P is engaged in three trade or business activities, X, Y, and Z, none of which are trading in financial instruments or commodities trades or businesses. P also owns marketable securities.
For Year 1, Edrick materially participates in activity Z, thus it is not a passive activity trade or business of Edrick. Edrick, however, does not materially participate in activities X and Y, so these activities are passive trades or businesses of Edrick.
Because P is engaged in at least one trade or business and at least one of those trades or businesses is not passive to Edrick (i.e., the transferor), he determines its amount of gain or loss from NII under the deemed-sale rules. Assume for purposes of this example Edrick is not eligible to compute his gain or loss under the optional simplified reporting method.
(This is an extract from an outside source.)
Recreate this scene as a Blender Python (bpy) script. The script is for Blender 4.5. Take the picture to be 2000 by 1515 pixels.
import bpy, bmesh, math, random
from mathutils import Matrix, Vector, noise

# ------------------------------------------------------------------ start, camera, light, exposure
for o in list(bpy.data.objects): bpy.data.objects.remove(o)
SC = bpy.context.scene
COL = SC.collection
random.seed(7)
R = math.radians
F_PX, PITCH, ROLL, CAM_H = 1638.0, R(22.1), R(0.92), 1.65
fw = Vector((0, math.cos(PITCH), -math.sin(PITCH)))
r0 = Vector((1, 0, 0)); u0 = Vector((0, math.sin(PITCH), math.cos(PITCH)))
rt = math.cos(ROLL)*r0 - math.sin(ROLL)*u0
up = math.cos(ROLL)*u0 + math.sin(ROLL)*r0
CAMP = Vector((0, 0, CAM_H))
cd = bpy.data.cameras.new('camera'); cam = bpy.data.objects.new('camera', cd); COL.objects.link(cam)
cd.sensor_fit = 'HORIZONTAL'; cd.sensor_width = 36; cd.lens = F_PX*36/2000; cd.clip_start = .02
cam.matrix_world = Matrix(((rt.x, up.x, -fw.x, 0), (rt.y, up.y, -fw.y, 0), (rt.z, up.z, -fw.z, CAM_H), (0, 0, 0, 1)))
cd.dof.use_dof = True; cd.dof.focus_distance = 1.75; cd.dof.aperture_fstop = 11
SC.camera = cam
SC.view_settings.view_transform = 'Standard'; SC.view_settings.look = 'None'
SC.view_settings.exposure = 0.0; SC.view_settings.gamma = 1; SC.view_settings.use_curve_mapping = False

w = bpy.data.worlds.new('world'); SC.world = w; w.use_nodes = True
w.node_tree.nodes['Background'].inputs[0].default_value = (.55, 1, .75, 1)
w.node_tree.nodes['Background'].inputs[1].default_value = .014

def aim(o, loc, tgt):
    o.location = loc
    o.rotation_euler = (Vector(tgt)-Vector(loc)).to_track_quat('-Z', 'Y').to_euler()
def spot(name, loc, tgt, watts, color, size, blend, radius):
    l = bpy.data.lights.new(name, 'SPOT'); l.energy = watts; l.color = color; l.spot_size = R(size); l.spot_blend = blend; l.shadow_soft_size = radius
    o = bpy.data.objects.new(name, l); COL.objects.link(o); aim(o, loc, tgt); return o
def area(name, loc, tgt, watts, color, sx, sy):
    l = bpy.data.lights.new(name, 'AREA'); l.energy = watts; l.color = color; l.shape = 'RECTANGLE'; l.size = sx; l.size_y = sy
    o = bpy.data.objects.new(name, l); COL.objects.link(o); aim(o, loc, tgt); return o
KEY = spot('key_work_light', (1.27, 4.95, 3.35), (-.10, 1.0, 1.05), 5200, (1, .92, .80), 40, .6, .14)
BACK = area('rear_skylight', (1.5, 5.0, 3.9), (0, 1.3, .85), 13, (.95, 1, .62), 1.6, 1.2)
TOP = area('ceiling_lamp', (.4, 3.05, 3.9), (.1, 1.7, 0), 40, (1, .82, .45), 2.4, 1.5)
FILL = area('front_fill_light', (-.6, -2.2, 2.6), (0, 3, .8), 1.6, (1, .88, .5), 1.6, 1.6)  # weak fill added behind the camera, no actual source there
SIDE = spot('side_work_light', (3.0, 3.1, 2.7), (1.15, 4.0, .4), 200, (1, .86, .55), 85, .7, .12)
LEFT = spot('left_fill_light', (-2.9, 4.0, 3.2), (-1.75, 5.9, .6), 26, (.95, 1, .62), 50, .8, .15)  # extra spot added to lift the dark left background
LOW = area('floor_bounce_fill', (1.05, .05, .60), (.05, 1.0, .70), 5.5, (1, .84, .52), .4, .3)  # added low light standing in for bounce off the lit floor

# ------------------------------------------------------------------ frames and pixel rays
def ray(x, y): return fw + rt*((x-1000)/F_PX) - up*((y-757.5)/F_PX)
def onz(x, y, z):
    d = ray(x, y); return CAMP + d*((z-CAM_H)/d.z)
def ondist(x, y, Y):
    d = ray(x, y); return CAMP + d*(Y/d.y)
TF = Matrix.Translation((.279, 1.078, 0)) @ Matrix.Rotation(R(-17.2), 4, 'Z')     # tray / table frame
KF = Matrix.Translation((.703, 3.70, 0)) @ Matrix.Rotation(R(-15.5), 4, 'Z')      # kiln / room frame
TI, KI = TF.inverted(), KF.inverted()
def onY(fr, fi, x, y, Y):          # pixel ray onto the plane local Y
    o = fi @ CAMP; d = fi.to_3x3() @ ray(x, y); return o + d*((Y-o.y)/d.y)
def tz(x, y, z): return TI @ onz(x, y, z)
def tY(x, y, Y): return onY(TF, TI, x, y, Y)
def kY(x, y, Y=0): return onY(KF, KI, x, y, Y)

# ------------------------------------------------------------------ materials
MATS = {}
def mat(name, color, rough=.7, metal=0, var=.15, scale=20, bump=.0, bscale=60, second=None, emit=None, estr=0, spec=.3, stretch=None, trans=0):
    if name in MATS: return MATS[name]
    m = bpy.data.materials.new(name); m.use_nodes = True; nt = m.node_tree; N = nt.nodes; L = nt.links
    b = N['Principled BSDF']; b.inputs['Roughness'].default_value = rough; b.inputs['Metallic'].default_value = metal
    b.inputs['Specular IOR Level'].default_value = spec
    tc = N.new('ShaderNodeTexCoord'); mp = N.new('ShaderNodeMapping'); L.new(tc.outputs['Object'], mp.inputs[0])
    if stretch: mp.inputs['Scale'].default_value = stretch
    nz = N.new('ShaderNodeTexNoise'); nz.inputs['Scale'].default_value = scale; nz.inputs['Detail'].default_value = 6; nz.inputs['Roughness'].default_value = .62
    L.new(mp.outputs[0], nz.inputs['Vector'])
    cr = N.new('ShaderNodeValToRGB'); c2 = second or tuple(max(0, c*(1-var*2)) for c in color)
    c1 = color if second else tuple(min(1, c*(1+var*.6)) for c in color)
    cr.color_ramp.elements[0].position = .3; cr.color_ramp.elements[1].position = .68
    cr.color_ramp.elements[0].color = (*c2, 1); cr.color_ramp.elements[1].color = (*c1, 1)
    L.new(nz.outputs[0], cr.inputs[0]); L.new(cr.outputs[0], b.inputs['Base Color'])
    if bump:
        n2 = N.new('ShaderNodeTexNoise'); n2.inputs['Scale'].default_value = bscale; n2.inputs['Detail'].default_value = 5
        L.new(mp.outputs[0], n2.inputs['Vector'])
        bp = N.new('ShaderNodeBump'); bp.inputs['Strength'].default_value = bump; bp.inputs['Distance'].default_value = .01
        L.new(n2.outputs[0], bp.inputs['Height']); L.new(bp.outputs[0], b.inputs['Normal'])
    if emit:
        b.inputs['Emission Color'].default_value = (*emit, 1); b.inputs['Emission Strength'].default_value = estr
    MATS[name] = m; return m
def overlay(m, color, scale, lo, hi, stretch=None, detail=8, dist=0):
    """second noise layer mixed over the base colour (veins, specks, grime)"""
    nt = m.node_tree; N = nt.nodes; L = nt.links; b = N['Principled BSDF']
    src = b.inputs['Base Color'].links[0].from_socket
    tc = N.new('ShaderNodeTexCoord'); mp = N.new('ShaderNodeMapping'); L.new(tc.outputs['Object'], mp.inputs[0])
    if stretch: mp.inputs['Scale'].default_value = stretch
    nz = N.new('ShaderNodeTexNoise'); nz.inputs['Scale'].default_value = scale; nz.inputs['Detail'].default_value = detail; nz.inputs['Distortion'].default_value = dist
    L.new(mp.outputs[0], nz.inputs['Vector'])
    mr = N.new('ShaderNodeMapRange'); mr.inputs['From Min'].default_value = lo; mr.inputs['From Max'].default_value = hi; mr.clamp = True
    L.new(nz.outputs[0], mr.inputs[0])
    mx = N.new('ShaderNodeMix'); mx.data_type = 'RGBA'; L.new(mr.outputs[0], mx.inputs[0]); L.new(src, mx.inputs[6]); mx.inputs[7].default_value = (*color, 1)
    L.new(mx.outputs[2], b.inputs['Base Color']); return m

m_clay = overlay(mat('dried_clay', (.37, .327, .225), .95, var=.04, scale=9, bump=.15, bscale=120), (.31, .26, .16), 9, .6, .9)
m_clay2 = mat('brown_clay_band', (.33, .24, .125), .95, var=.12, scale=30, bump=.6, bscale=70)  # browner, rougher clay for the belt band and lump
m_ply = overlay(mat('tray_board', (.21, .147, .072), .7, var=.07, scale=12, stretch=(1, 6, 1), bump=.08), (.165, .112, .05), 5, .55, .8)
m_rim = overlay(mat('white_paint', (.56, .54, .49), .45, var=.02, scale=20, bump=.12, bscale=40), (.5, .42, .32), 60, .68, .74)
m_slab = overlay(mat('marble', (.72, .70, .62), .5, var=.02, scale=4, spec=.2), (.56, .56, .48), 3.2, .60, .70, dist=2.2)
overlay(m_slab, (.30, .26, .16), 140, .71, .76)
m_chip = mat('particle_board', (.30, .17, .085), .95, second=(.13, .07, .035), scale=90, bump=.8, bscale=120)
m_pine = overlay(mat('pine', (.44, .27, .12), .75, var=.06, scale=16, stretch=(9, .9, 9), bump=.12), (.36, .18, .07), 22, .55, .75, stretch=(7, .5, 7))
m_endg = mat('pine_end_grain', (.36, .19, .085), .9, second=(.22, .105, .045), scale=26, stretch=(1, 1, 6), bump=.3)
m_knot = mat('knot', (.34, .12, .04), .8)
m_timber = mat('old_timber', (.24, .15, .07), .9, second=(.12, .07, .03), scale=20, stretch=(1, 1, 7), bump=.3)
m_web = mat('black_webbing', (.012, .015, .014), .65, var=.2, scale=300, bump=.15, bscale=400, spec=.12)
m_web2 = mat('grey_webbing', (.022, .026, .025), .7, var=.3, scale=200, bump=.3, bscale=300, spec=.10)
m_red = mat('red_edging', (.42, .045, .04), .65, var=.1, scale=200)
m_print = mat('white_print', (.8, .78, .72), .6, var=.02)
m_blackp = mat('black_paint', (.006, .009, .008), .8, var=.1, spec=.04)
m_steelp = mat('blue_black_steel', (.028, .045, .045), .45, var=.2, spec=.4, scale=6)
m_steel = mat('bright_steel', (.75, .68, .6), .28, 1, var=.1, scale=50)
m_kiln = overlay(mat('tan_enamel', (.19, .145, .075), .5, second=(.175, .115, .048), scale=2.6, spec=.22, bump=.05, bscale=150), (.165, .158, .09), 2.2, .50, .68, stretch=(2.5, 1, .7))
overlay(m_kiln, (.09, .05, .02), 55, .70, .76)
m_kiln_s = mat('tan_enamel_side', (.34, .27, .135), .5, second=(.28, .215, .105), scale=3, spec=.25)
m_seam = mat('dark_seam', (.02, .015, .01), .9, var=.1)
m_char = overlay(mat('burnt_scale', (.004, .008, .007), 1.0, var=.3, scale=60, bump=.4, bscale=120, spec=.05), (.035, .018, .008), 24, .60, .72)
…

The table below shows the fair market value (FMV) and adjusted basis of the gross assets used in P’s activities:
|
Adjusted Basis |
FMV |
Gain/Loss |
Edrick’s Share of Gain/Loss |
X (Passive to Edrick) |
$136,000 |
$96,000 |
($40,000) |
($20,000) |
Y (Passive to Edrick) |
$60,000 |
$124,000 |
$64,000 |
$32,000 |
Z (nonpassive to Edrick) |
$40,000 |
$160,000 |
$120,000 |
$60,000 |
Marketable securities |
$4,000 |
$20,000 |
$16,000 |
$8,000 |
Total |
$240,000 |
$400,000 |
$160,000 |
$80,000 |
(ii) Analysis. Edrick must determine the portion of gain or loss from the sale of P’s NII property allocable to A. Edrick’s allocable share of gain from P’s NII property is $20,000 (($20,000) from X + $32,000 from Y + $8,000 from the marketable securities). Because the $20,000 allocable to Edrick from a deemed sale of P’s NII property is less than A’s $80,000 chapter 1 gain, A will include $20,000 in NII as net gain.
Example 2. Assume the same facts as above, but Edrick materially participates in activities Y and Z and does not materially participate in activity X. Edrick’s allocable share of P’s NII property is ($12,000) (($20,000) from X + $8,000 from the marketable securities). Because Edrick sold his interest for a gain, the amount allocable to Edrick from a deemed sale of P’s NII property cannot be less than zero. Accordingly, Edrick includes no gain or loss in his NII.